Walhi Slams Forestry Ministry for Failing to Manage North Sumatra's Protected 'Register 40' Land

The Indonesian Forum for the Environment (Walhi) has criticized an argument in support of sustainable palm oil by the Indonesian Solidarity Party (PSI), saying it was misleading. (Reuters Photo/Samsul Said)

By : Muhamad Al Azhari | on 1:53 PM September 13, 2017
Category : News

Jakarta. A large chunk of protected forest in Padang Lawas district in North Sumatra, which has been illegally occupied and converted into large-scale commercial plantations by dozens of companies, has received widespread public attention as a local environmental organization has openly questioned the government's commitment to takeover, collect profits and re-plant on the troubled land.

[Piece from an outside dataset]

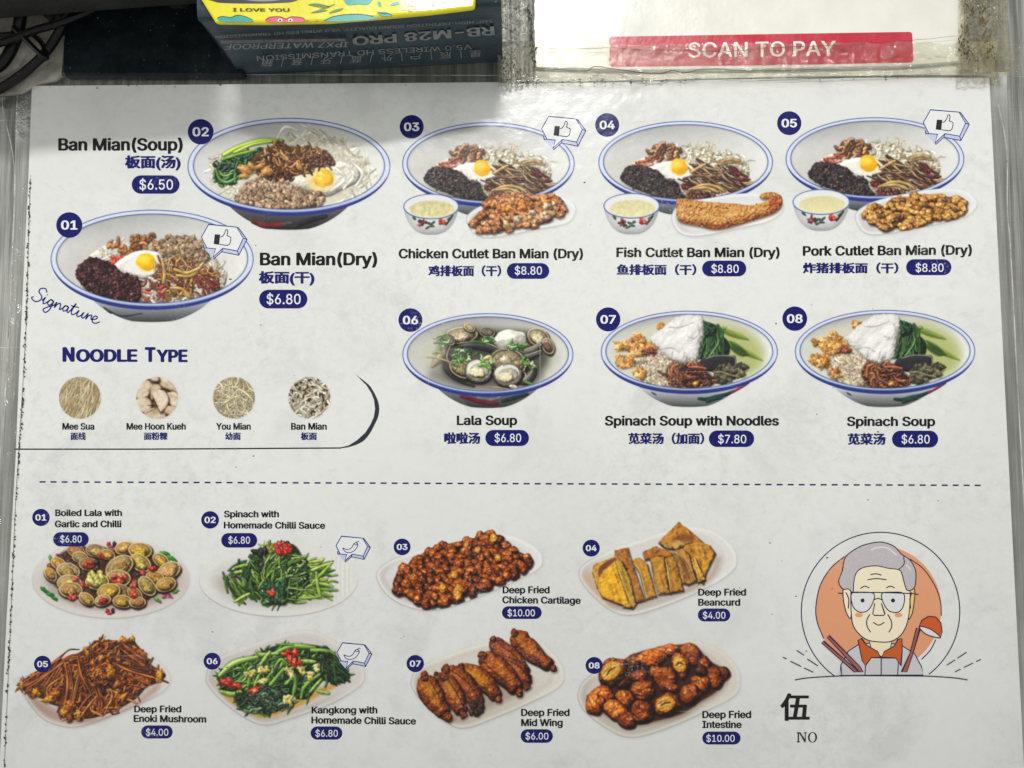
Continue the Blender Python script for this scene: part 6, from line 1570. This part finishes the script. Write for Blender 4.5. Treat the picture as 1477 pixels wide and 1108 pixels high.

The land within the so-called "Register 40" area, which encompasses 177,000 hectares, has been exploited for decades by planters even though Soekarno, the country's first president, granted it "protected forest" status, forbidding any transformation of the land by private persons and companies, including plantation owners.

Indeed, as many as 29 plantation companies, local cooperatives and private palm oil farmers have set up operations on area within Register 40.

To try to restore the land's original protected status, local communities have taken up arms in past decades in an attempt to drive out planters, claiming Register 40 land was handed down by ancestors and thus should not be tampered with. Lawsuits between palm oil companies and the government have also played out in Jakarta courts.

From Unexecuted Court Ruling to Misery of Profit Collections

Dana Tarigan, the executive director of the Indonesian Forum for the Environment (Walhi) branch in North Sumatra, questioned the government's commitment to manage Register 40 and reforest the land to prevent further damage to the environment wrought by the numerous palm oil plantations.

Walhi is a member of the Friends of the Earth International network.

The government scored a victory in a legal battle against Darianus Lungguk Sitorus, an influential businessman, and a handful of local cooperatives over the right to manage 47,000 hectares of land within Register 40. In 2007, a Supreme Court ruling demanded that the then-Ministry of Forestry (President Joko "Jokowi" Widodo created the present-day Ministry of the Environment and Forestry) takeover the land.

Darianus, who passed away in August, was sentenced to eight years in prison in 2005 after being found guilty for "forest encroachment" after two companies he was affiliated with, Torganda and Torus Ganda, began operations on the land. He served four and a half years in prison before being released in mid-2009.

However, despite the court's ruling, the forestry ministry has yet to takeover the land and still allows occupant companies to continue their operations within Register 40. Companies and farmers alike have been granted permission to grow their palm oil crops for one life-cycle, which can last for more than 30 years.

Palm oil is widely regarded as one of the most profitable oilseed crops, and the ministry expects companies still operating on Register 40 to hand over part of their proceeds to the government.

"My question is where is the money? Any profits from the use of the land within that area should go to the state coffer and the government should have been able to use that money to reforest the area," Dana told the Jakarta Globe via telephone interview on Tuesday (12/09).

Surprisingly, some state-owned companies also operate within Register 40, including Perkebunan Nusantara IV, Perkebunan Nusantara II and Inhutani IV.

Dana said that during the Islamic holy month of Ramadan, which took place in June, he met with Forestry Ministry officials to remind them that all occupants on Register 40 land, including government-run companies, are running illegal operations and should be sanctioned.

He added that the government should not hesitate to evict all occupants on Register 40 and recover profits from their operations in a bid to fund the cost of reforestation.

Ministry: 'No Cherry Picking'

Djati Witjaksono, the spokesman for the Environment and Forestry Ministry, said the ministry never intended to chery pick" in executing the mandate from the 2007 Supreme Court ruling.

He said the ministry is working to identify possible sanctions for companies believed to have occupied the land illegally.

"We have priority scale, we are working on it, there may be some facing heavy [sanctions], moderate, or there are some that may just be administratively sanctioned," Djati said.

The ministry is currently preparing to takeover land operated by Torganda within Register 40.